Pole Pig Ballast
This ballast was intended to be used on the 10kVA pole pig I got from a trade with Dr. Resonance at the 2004 Cheesehead Teslathon.
This is version 1.0 - Not too pretty, but functional. Tests below...
Here's one thing I often do when I want to get a good looking, but functional finished product - I build a crappy prototype first, to work the bugs out, then re-work it to make it pretty.
Here's the ballast doing it's thing with the pig (in it's, perhaps temporary, home). It's hard to see where the arc is coming from, but it formed between two screws which the secondary leads are attached to and subsequently anchored to the piece of drywall that bridges the container. With a(n almost) full 5 pound load of 1/8" welding rods, the pig draws 5-7 amps. When empty, it draws 130A. Variable from 2 - 31kVA - not bad.
2 inch electrical PVC conduit, 2 couplings, and two lexan squares make up the new former. After drilling some "air holes" in the pipe, the whole deal was glued together and sanded. Electrical PVC doesn't take plastic dye as well as other types of PVC because it is often coated with some sort of glossy agent. However, if you scuff the surface well enough the result will be something like this:
Winding this thing was rough. The spool of wire was real heavy and it took a lot of tension to keep the turns strait. Here I am a little over an hour in winding and my arms are burning. Winding a ballast, in my opinion, is comparable in time and effort to winding a nice secondary coil.
To give you an idea of how much physical effort is put into winding something like this, I've included an artist's depiction of what I looked like before and after the hour and a half of strenuous winding. (Note the slight increase in forearm mass)
Before:
After:
Close up of the turns, they're not perfect, but I think it looks acceptable. Note that nothing is used to secure the turns until the last one. The idea there is to avoid any obstructions to air flow. I may add a fan later, for longer runs in the future.
Here she is all wound and terminated.
The finished product. I used "clear" tape with a fiber reinforcement mesh to secure the final turns. The hardware on the end is 1/4-20 with crimps for terminations.
Final Thoughts:
Although I didn't mention it earlier, the wire I used here is stranded THHN. This is important because in an earlier test I discovered that the same gage solid wire got noticably hot while the stranded wire was still cool. This may have been an odd instance, but I wouldn't be surprised to find a lower amount of power dissipated in stranded wire on average (although not neccessarily lower DC resistance).
More core material can fit inside the PVC, I just don't want to buy any more ;-)

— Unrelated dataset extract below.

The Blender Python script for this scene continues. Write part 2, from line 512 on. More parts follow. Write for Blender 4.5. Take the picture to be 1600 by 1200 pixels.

The holes in the PVC are probably useless. It was really a half-hearted attempt to afford better cooling to the inner turns. To really improve airflow, I would probably put some sort of spacers at 90 degree intervals to create voids in the windings, staggered across the layers. Then with some holes in the end plates, air could actually be forced between layers. I don't intend on running anything for the amount of time it would take to build up that much heat, so I didn't invest much time or energy in this area.
Instead of sliding the entire core in and out of the coil, I will most likely just vary the number of rods in Tesla Coil duty. If the entire stack is ever moved, the only purpose would be for a "soft start". With the excess space inside the coil, I could make a sliding compartment that securely fits the length of my core material.
Better care could have been taken to keep the turns strait and the number could have been worked out to fit evenly such that my start and end turns would be on top of one another (i.e. on the same end, near the terminations). However, I just estimated the dimensions so the coil would be just shorter than the core.
The overall design of this project was a combination of ideas from the Tesla Coil Mailing List, and from looking at the slide chokes in a neon sign factory I once worked at.
Materials:
500 ft 10AWG Stranded THHN - $45 from Home Depot as of November 2004
6" square lexan sheets - free from in stock (wood could have done the job, so no dough lost here)
Hardware ~$2 from ACE - crimps ($0.50), bolts ($0.50), nuts ($0.70), washers ($0.25)
2" Electrical PVC - Free from trash
2" Electrical PVC Couplings - $1.29 + tax at ACE
Plastic Dye (optional) - $5 from Menards
Welding Rods - $5 from Menards
TOTAL = $60
Time:
Fabrication: 2.0 Hours
Winding: 1.5 Hours
Drying (dye) : 12 Hours
Finishing: 0.2 Hours
Time Worked: 3.7 Hours
Time Elapsed: Two Days
Note that the time and materials are not included for the prototype because the materials were re-used and the time spent could have been avoided by some equations and a little know-how.